Tsunami survivors ditch aid agency
Oxfam is under fire from survivors of the tragedy, who claim the agency has not yet started construction works on homes promised a year ago.
Banda Aceh (AsiaNews/Agencies) - Furious tsunami survivors living in a village in Indonesia's Aceh have told an international aid agency that they no longer want their help after waiting a year for them to build promised houses.
British-based Oxfam has closed their office overseeing Pasi - and the rest of Aceh Besar and Banda Aceh districts - as they investigate what has gone wrong.
But, no matter the outcome, fed-up residents say they do not want Oxfam back.
The unprecedented rejection of promised aid by a community in devastated Aceh, where some 168,000 people were killed by the December 2004 Indian Ocean tsunami, highlights mounting frustration among homeless tsunami survivors.

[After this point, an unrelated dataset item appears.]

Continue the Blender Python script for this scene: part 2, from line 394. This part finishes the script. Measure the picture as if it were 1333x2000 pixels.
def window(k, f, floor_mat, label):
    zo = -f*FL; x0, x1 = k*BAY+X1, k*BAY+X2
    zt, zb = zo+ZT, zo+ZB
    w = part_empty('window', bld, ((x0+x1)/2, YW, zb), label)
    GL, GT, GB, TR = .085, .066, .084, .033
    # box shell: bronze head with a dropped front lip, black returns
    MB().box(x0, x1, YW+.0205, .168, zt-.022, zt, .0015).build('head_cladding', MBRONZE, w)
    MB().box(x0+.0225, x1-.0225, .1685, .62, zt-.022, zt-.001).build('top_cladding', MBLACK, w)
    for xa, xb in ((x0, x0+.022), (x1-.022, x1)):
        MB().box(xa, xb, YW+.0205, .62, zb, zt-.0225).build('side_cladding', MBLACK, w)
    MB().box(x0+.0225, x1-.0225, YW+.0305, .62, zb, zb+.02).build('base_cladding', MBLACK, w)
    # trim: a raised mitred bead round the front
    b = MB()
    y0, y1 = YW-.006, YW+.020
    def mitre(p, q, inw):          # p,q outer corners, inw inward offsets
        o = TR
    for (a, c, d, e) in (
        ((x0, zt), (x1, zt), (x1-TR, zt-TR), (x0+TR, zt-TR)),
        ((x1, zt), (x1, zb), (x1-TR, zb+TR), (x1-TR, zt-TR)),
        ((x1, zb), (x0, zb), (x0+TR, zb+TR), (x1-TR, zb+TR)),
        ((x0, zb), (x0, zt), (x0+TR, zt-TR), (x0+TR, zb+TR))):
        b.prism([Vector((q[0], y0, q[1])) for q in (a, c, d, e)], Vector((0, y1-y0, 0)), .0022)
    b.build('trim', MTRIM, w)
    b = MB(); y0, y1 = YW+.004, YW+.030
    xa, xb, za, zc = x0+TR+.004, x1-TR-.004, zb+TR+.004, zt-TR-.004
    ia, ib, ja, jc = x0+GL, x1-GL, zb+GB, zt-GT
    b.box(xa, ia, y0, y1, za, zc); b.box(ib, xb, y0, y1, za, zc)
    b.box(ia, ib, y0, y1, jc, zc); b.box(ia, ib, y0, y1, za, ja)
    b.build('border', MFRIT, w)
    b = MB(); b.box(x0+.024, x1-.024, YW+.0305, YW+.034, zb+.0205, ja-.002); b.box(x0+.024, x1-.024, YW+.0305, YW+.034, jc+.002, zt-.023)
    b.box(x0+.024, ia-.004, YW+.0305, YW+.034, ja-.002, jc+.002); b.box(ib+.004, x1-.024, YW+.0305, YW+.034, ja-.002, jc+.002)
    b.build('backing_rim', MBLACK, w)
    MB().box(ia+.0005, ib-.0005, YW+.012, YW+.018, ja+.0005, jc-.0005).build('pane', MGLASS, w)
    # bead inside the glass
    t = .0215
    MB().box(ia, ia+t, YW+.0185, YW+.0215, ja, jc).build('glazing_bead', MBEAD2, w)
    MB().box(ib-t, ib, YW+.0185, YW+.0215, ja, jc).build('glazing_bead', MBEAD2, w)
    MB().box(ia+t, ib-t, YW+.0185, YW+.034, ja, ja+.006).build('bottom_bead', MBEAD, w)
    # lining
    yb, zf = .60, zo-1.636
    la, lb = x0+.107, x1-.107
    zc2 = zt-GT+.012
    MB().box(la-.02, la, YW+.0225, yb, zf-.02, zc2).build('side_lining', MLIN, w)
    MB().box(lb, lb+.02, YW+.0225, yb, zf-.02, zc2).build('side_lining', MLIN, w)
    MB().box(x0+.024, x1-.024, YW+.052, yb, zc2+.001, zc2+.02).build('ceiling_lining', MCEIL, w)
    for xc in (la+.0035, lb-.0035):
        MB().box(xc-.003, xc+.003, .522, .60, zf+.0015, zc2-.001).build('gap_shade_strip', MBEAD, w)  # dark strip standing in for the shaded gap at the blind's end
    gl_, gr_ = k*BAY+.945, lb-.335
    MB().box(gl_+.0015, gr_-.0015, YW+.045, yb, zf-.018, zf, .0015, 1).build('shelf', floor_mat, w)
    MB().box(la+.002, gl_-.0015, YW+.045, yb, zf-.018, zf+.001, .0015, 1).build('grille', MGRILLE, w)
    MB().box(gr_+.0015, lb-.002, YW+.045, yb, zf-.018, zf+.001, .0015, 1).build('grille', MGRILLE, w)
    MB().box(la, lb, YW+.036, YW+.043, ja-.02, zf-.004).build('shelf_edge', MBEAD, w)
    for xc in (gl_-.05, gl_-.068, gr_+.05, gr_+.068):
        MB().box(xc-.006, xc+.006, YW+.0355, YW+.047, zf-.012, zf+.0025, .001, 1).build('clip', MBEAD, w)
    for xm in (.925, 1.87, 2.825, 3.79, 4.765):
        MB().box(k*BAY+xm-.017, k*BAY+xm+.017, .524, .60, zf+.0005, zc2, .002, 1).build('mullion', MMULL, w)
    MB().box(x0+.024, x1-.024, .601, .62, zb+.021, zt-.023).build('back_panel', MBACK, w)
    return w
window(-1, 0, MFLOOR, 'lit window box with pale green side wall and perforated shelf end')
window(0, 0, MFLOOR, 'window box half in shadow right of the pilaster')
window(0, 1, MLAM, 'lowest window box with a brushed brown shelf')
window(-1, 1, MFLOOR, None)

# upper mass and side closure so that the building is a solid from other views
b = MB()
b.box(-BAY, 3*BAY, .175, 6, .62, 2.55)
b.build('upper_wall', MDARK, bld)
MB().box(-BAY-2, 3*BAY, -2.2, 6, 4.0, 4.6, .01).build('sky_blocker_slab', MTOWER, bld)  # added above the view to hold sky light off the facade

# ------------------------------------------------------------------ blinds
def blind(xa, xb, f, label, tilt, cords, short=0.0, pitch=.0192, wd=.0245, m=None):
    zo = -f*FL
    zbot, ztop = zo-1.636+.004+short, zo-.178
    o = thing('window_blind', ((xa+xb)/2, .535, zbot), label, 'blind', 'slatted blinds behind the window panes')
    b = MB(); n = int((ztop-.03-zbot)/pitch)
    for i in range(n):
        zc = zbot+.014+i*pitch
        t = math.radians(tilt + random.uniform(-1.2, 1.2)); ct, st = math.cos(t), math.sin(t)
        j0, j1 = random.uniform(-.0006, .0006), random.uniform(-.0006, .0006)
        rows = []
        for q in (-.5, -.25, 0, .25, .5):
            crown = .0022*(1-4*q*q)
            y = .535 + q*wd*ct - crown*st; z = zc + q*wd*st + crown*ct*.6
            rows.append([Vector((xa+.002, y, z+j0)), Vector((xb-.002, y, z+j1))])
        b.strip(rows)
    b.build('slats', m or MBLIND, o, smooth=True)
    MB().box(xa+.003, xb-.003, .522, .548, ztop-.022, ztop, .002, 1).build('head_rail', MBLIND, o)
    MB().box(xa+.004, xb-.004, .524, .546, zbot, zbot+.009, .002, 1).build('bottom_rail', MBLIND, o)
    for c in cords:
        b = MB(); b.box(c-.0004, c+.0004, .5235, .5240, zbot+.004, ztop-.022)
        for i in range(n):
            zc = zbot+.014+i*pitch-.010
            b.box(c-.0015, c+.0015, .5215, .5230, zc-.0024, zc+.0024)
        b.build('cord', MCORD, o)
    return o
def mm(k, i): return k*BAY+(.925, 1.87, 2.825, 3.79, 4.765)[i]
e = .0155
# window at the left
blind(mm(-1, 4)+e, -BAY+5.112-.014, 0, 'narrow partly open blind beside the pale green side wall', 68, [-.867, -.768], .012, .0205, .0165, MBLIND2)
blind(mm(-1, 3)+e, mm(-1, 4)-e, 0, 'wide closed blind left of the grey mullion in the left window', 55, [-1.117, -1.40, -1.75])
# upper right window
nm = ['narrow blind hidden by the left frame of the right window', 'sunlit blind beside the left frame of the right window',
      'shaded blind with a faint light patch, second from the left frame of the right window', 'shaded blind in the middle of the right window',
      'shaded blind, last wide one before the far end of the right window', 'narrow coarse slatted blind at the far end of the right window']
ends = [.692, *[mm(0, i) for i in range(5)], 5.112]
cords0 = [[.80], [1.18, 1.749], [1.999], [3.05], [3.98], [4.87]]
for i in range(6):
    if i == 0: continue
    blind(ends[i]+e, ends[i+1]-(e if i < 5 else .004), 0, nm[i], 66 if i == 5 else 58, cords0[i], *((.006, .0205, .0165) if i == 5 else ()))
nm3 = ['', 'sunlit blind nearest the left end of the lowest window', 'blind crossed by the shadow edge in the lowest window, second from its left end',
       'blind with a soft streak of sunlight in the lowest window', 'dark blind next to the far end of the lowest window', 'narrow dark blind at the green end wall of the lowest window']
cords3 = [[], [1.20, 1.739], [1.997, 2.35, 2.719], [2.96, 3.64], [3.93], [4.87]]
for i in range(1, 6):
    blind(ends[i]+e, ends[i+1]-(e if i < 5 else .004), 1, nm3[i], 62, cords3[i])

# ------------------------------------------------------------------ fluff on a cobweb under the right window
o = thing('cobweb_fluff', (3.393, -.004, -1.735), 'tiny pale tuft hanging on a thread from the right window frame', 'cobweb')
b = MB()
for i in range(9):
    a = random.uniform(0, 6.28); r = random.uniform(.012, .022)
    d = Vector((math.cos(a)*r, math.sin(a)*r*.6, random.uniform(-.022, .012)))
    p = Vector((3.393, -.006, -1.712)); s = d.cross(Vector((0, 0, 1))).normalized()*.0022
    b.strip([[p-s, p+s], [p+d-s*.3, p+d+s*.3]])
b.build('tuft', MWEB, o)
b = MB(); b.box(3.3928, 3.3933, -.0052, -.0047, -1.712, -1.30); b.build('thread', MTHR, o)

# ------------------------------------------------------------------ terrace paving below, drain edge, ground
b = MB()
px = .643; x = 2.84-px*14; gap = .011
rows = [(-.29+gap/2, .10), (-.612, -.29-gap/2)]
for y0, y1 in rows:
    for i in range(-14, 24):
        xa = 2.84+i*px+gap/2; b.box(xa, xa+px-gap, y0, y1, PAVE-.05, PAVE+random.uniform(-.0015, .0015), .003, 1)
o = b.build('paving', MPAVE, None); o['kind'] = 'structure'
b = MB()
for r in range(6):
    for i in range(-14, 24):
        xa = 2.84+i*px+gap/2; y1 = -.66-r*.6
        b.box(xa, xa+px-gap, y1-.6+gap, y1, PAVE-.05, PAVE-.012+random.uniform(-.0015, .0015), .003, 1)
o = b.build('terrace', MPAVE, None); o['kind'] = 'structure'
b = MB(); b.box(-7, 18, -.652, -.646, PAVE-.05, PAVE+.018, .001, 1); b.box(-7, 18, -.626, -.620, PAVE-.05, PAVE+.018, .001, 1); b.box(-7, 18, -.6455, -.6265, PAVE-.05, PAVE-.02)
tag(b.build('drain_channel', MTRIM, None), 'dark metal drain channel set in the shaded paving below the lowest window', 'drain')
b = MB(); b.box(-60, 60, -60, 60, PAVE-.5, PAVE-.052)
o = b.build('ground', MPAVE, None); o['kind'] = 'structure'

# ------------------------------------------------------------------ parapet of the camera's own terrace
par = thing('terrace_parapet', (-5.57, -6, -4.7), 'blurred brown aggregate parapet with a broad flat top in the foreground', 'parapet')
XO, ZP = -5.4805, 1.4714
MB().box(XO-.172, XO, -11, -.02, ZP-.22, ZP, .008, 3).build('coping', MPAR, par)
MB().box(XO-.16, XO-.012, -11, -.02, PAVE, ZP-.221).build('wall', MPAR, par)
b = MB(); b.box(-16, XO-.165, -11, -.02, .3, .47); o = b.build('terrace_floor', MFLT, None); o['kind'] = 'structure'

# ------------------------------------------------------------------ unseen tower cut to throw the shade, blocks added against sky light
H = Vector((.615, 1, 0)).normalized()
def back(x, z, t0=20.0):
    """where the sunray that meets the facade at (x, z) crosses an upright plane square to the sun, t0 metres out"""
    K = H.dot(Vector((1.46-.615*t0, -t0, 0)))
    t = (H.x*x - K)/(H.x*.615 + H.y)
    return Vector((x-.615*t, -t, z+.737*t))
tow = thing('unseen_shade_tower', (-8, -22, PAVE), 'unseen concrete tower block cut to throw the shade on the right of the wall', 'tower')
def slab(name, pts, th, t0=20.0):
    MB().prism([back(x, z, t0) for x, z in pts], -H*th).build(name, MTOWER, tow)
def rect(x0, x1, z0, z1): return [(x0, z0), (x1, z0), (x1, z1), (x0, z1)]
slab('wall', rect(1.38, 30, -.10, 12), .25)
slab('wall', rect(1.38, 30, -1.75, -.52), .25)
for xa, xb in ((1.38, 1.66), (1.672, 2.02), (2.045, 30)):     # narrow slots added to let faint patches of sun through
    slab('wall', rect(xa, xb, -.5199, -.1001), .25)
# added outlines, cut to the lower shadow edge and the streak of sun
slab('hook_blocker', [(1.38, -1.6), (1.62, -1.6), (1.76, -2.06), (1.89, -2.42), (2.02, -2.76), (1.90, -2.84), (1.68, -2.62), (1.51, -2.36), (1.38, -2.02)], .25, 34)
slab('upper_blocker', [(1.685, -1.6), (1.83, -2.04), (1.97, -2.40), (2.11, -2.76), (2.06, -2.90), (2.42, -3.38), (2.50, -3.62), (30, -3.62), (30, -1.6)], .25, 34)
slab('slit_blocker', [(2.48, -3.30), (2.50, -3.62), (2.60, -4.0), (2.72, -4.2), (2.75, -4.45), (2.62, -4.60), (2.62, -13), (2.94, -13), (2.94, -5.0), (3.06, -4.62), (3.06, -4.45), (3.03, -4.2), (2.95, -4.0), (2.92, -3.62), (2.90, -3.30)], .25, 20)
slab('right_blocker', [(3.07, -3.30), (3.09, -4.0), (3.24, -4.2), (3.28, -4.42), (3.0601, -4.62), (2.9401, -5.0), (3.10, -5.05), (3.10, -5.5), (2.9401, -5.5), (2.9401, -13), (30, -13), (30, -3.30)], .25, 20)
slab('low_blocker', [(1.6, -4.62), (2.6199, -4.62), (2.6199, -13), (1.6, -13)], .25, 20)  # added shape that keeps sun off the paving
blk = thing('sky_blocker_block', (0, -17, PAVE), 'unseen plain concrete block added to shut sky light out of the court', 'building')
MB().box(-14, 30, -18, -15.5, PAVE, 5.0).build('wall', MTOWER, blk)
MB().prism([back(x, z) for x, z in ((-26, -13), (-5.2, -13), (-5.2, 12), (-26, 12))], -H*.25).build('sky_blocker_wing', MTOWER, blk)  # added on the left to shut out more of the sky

Last month, the Reconstruction and Rehabilitation Agency for Aceh and Nias (BRR) said some 127,000 houses were yet to be built.
Also, the cost of building a home has jumped from 28 to 50 million rupiah.
Village chief Muhammad Hatta says about 150 of those homes are in Pasi.
He says Oxfam workers first promised in April last year to build half of them.
The laying of foundations for 11 houses is the only evidence of progress so far.
"Residents here have agreed to demand a divorce from Oxfam," the 40-year-old, who lost his wife and three children to the tsunami, said.
Some 315 survivors from both Pasi and nearby Meunasah Lhok - which together had a combined population of just over 1,000 before the tsunami - now live in makeshift tents and huts strung together from tarpaulins and whatever else they have got hold of.
"My people have all agreed they no longer want Oxfam in our village, although they did help us a lot in the past," the chief said.
He says Oxfam were among the earliest relief groups to provide desperately-needed aid to the area, providing clean water, sanitation facilities from February last year.
Lilianne Fan, Oxfam's advocacy coordinator in Aceh, says that "maybe residents are not aware that the process of getting the land takes a long time and is complex," she said.